The syntax in section 5.5 Test header appears to agree.
However, the description following and all the examples show the
match-keyword as the second positional argument. What seems to
be clear, is that the match-keyword is definitely optional.
So this example should be OK:
if header "From" ["coyote(_at_)desert(_dot_)org",
"coyote(_at_)hotmail(_dot_)com"]
discard;
3. Elsif was added because it removes an ambiguity in the grammar, making
"else" yet another command. This is discussed in anything that talks
about writing C parsers; "else if" is an imbiguity, and many languages
have an "elsif" as a result. I have a fairly strong preference for this.
Note that "else if" is illegal in 04.
I don't understand this. I raised the issue that there was no difference
between "elsif" and "else if". You say that "else if" is illegal, but
both draft 4 and draft 5 have examples.
You try to distinguish between them in the draft 5 example...
----
In the following example, both Message A and B are dropped.
Example: if header "from" contains "coyote" {
discard;
} elsif header ["subject"] :contains ["$$$"] {
discard;
} else {
fileinto "INBOX";
}
In the script below, when run over message A, forwards the message to
acm(_at_)frobnitzm(_dot_)edu; message B, to
postmaster(_at_)frobnitzm(_dot_)edu; any other
message is forwarded to field(_at_)frobnitzm(_dot_)edu(_dot_)
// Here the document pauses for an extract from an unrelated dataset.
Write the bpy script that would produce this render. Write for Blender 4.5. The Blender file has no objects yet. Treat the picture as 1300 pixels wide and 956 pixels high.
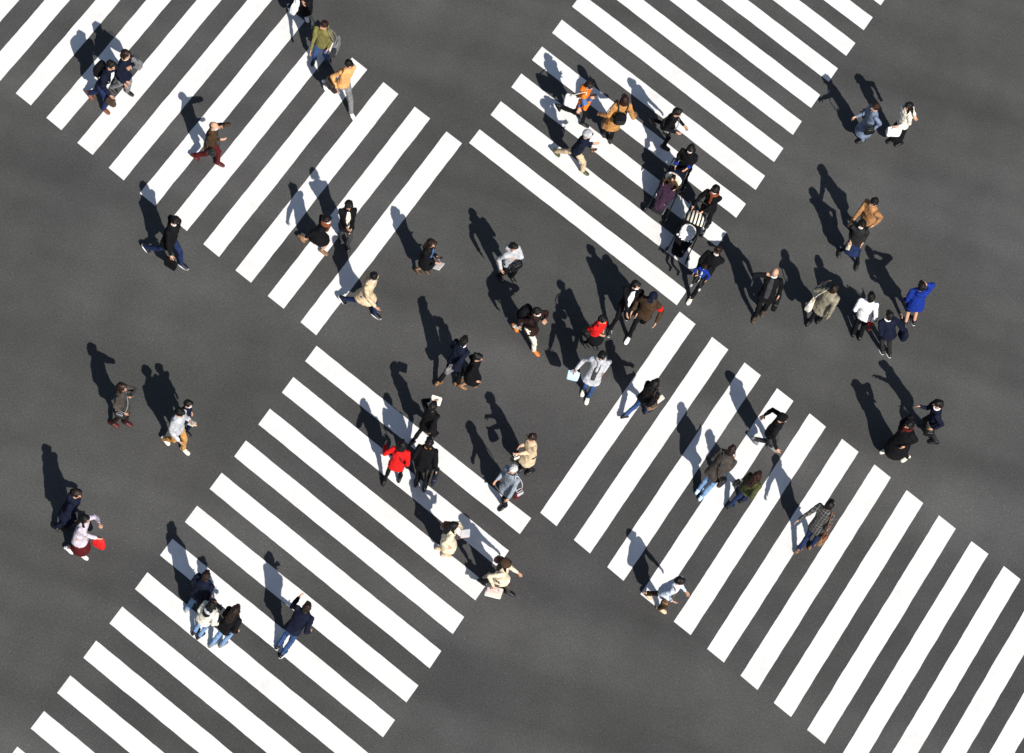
import bpy, math, random
import numpy as np
from mathutils import Vector, Matrix
random.seed(7); rng = np.random.default_rng(7)
SC = bpy.context.scene; COL = SC.collection
R = math.radians
# ------------------------------------------------------------------ camera (rooftop, looking steeply down)
FPX, DEP, ROLL, HCAM = 3969.83, R(60.012), R(17.0), 58.4617
CAM = np.array([0, -HCAM/math.tan(DEP), HCAM])
FW = np.array([0, math.cos(DEP), -math.sin(DEP)]); UPV = np.array([0, math.sin(DEP), math.cos(DEP)]); RT = np.array([1., 0, 0])
def at(x, y, z=0.0):
    """where the sight line through a point of the photograph meets height z"""
    u, v = x-650, -(y-433.5); c, s = math.cos(ROLL), math.sin(ROLL)
    d = FW*FPX + RT*(c*u-s*v) + UPV*(s*u+c*v)
    return CAM + d*((z-CAM[2])/d[2])
cr = math.cos(ROLL)*RT + math.sin(ROLL)*UPV; cu = -math.sin(ROLL)*RT + math.cos(ROLL)*UPV
cd = bpy.data.cameras.new('camera'); cam = bpy.data.objects.new('camera', cd); COL.objects.link(cam)
m = Matrix.Identity(4)
for i in range(3): m[i][0], m[i][1], m[i][2], m[i][3] = cr[i], cu[i], -FW[i], CAM[i]
cam.matrix_world = m
cd.sensor_fit = 'HORIZONTAL'; cd.sensor_width = 36; cd.lens = FPX/1300*36; cd.shift_y = -44.5/1300; cd.clip_end = 2000
SC.camera = cam
# ------------------------------------------------------------------ light
SUN_EL, SHADOW_AZ = R(40.5), R(126.5)
SX = np.array([-math.cos(SHADOW_AZ)*math.cos(SUN_EL), -math.sin(SHADOW_AZ)*math.cos(SUN_EL), math.sin(SUN_EL)])  # towards the sun
W = bpy.data.worlds.new('World'); SC.world = W; W.use_nodes = True
nt = W.node_tree; bg = nt.nodes['Background']
sky = nt.nodes.new('ShaderNodeTexSky'); sky.sky_type = 'NISHITA'; sky.sun_disc = False
sky.sun_elevation = SUN_EL; sky.sun_rotation = math.atan2(SX[0], SX[1])
nt.links.new(sky.outputs[0], bg.inputs[0]); bg.inputs[1].default_value = 0.062
sd = bpy.data.lights.new('sun', 'SUN'); so = bpy.data.objects.new('sun', sd); COL.objects.link(so)
sd.energy = 5.0; sd.angle = R(0.5); sd.color = (1.0, 0.955, 0.89)
so.rotation_euler = Vector(SX).to_track_quat('Z', 'Y').to_euler(); so.location = (0, 0, 40)
SC.view_settings.view_transform = 'Standard'; SC.view_settings.look = 'None'; SC.view_settings.gamma = 1
SC.view_settings.exposure = 0.38
# ------------------------------------------------------------------ materials
MATS = {}
COLR = dict(black=(.0045,.0045,.006), navy=(.006,.0085,.022), charcoal=(.018,.018,.02), grey=(.17,.17,.175), ltgrey=(.42,.43,.46), white=(.78,.78,.79),
  tan=(.50,.34,.19), camel=(.42,.205,.065), apricot=(.66,.34,.13), cream=(.66,.57,.42), ivory=(.72,.68,.58), brown=(.05,.029,.016), dkbrown=(.02,.009,.008), olive=(.15,.135,.045),
  dkolive=(.055,.062,.022), jeans=(.03,.065,.17), dkjeans=(.012,.022,.07), ltjeans=(.16,.27,.45), red=(.62,.012,.012), dkred=(.075,.008,.009), blue=(.008,.028,.22), orange=(.62,.16,.018),
  denimgrey=(.14,.18,.26), denim=(.06,.13,.30), beige=(.56,.43,.28), ochre=(.42,.22,.07), ltblue=(.5,.66,.86), skyshirt=(.48,.55,.66), taupe=(.055,.047,.041), sage=(.23,.21,.155),
  pink=(.62,.42,.40), lilac=(.50,.45,.52), purple=(.032,.016,.032), rust=(.16,.045,.018), tanlea=(.20,.105,.045), dkgrey=(.04,.041,.045), bluegrey=(.24,.28,.33),
  skin=(.52,.29,.19), lip=(.36,.12,.10), eye=(.01,.008,.007), hblack=(.004,.0035,.0035), hbrown=(.012,.006,.004), hred=(.017,.006,.004), hgrey=(.4,.39,.38))
def nn(t, typ, **kw):
    n = t.nodes.new(typ)
    for k, v in kw.items():
        if k in n.inputs: n.inputs[k].default_value = v
        else: setattr(n, k, v)
    return n
def mat(key, kind='fabric'):
    if (key, kind) in MATS: return MATS[key, kind]
    c = COLR[key] if isinstance(key, str) else key
    M = bpy.data.materials.new('%s_%s' % (kind, key if isinstance(key, str) else 'tone')); M.use_nodes = True
    t = M.node_tree; b = t.nodes['Principled BSDF']; L = t.links.new
    tc = nn(t, 'ShaderNodeTexCoord')
    ns = nn(t, 'ShaderNodeTexNoise', Scale=dict(fabric=9.0, skin=12.0, hair=5.0, leather=20.0, plastic=6.0, paper=5.0, metal=8.0)[kind], Detail=5.0, Roughness=.65)
    if kind == 'hair':
        mp = nn(t, 'ShaderNodeMapping'); mp.inputs['Scale'].default_value = (14, 14, 2.2); L(tc.outputs['Object'], mp.inputs[0]); L(mp.outputs[0], ns.inputs['Vector'])
    else: L(tc.outputs['Object'], ns.inputs['Vector'])
    lo, hi = dict(fabric=(.6,1.3), skin=(.88,1.1), hair=(.5,2.0), leather=(.6,1.35), plastic=(.92,1.05), paper=(.93,1.04), metal=(.85,1.1))[kind]
    mr = nn(t, 'ShaderNodeMapRange'); mr.inputs[1].default_value = .3; mr.inputs[2].default_value = .7; mr.inputs[3].default_value = lo; mr.inputs[4].default_value = hi
    L(ns.outputs[0], mr.inputs[0])
    mx = nn(t, 'ShaderNodeVectorMath', operation='SCALE'); mx.inputs[0].default_value = c; L(mr.outputs[0], mx.inputs['Scale']); L(mx.outputs[0], b.inputs['Base Color'])
    b.inputs['Roughness'].default_value = dict(fabric=.86, skin=.5, hair=.5, leather=.45, plastic=.35, paper=.6, metal=.35)[kind]
    b.inputs['Specular IOR Level'].default_value = dict(fabric=.12, skin=.35, hair=.22, leather=.45, plastic=.5, paper=.3, metal=.5)[kind]
    if kind == 'metal': b.inputs['Metallic'].default_value = .8
    if kind in ('fabric', 'hair', 'leather'):
        n2 = nn(t, 'ShaderNodeTexNoise', Scale=28.0 if kind == 'fabric' else 40.0, Detail=3.0); L(tc.outputs['Object'], n2.inputs['Vector'])
        bp = nn(t, 'ShaderNodeBump', Strength=.5, Distance=.02); L(n2.outputs[0], bp.inputs['Height']); L(bp.outputs[0], b.inputs['Normal'])
    MATS[key, kind] = M
    return M
def check_mat(turn=0.0):
    """grey and black checked cloth"""
    if 'check' in MATS: return MATS['check']
    M = bpy.data.materials.new('checked_cloth'); M.use_nodes = True; t = M.node_tree; b = t.nodes['Principled BSDF']; L = t.links.new
    tc = nn(t, 'ShaderNodeTexCoord'); prev = None
    mp = nn(t, 'ShaderNodeMapping'); mp.inputs['Rotation'].default_value = (0, 0, -turn); L(tc.outputs['Object'], mp.inputs[0])
    for d in ('X', 'Z'):
        w = nn(t, 'ShaderNodeTexWave', bands_direction=d, Scale=5.0); L(mp.outputs[0], w.inputs['Vector'])
        mr = nn(t, 'ShaderNodeMath', operation='GREATER_THAN'); mr.inputs[1].default_value = .93; L(w.outputs['Fac'], mr.inputs[0])
        if prev is None: prev = mr
        else:
            mm = nn(t, 'ShaderNodeMath', operation='MAXIMUM'); L(prev.outputs[0], mm.inputs[0]); L(mr.outputs[0], mm.inputs[1]); prev = mm
    mx = nn(t, 'ShaderNodeMix', data_type='RGBA'); mx.inputs[6].default_value = (.02,.019,.019,1); mx.inputs[7].default_value = (.13,.125,.12,1)
    L(prev.outputs[0], mx.inputs[0]); L(mx.outputs[2], b.inputs['Base Color']); b.inputs['Roughness'].default_value = .9
    MATS['check'] = M; return M
def stripe_mat():
    if 'stripe' in MATS: return MATS['stripe']
    M = bpy.data.materials.new('black_cream_striped_cloth'); M.use_nodes = True; t = M.node_tree; b = t.nodes['Principled BSDF']; L = t.links.new
    tc = nn(t, 'ShaderNodeTexCoord'); w = nn(t, 'ShaderNodeTexWave', bands_direction='X', Scale=3.9, Distortion=.6); L(tc.outputs['Object'], w.inputs['Vector'])
    mr = nn(t, 'ShaderNodeMath', operation='GREATER_THAN'); mr.inputs[1].default_value = .5; L(w.outputs['Fac'], mr.inputs[0])
    mx = nn(t, 'ShaderNodeMix', data_type='RGBA'); mx.inputs[6].default_value = (.01,.01,.012,1); mx.inputs[7].default_value = (.72,.68,.55,1)
    L(mr.outputs[0], mx.inputs[0]); L(mx.outputs[2], b.inputs['Base Color']); b.inputs['Roughness'].default_value = .85
    MATS['stripe'] = M; return M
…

Example: if header ["From"] contains ["coyote"] {
forward "acm(_at_)frobnitzm(_dot_)edu";
} else if header "Subject" contains "$$$" {
forward "postmaster(_at_)frobnitzm(_dot_)edu";
} else {
forward "field(_at_)frobnitzm(_dot_)edu";
}
----
In that latter example, I cannot see how more than one command
block would be executed, supposedly, the advantage of "elsif".
4. The formal grammar was a major change from 03, and I have strong
reservations against changing it back. 03 had a grammar that was
over-specified, and under-permissive. Every extension required a grammar
change; this seems likely to lead to a horrible grammar when all is said
and done.
This has probably left considerable ambiguity in some other places in the
draft, but I don't beleive that's a good reason to switch back to the
previous grammar.
I think Tom was responding to my comment about the disconnect between
what formal grammar we do define, for example "string-list", and
the command syntax section, such as:
----
Syntax: header <match-keyword> <header-name-list> <key-list>
----
It is never explicitly stated that <header-name-list> and
<key-list> are in fact "string-list".
This creates ambiguity, for example from draft 5...
----
In this document, only the "if" control structure is provided. There
are three pieces to if: "if", "elsif", and "else".
Syntax: if <test> <block>
Syntax: elsif <test> <block>
Syntax: else <block>
----
In formal grammar section....
----
block = "{" commands "}"
----
If these are referring to the same "block", the it must be enclosed
by brackets { .... }. Thus daft 5 examples like:
----
4.4
Example: if size :under 1M keep; else discard;
4.7
Example: if header ["from"] contains ["idiot(_at_)frobnitzm(_dot_)edu"]
discard;
----
... are both invalid! I guess the churn in the sieve syntax
has created bugs in the specification, which make it difficult
to determine what is valid sieve and what is not.
Is this why Tom says... "Note that "else if" is illegal in 04."?
It must be written like:
Example: if header ["From"] contains ["coyote"] {
forward "acm(_at_)frobnitzm(_dot_)edu";
} else {
if header "Subject" contains "$$$" {
forward "postmaster(_at_)frobnitzm(_dot_)edu";
} else {
forward "field(_at_)frobnitzm(_dot_)edu";
}
}
I guess we are really trying the discourage the use of "else if".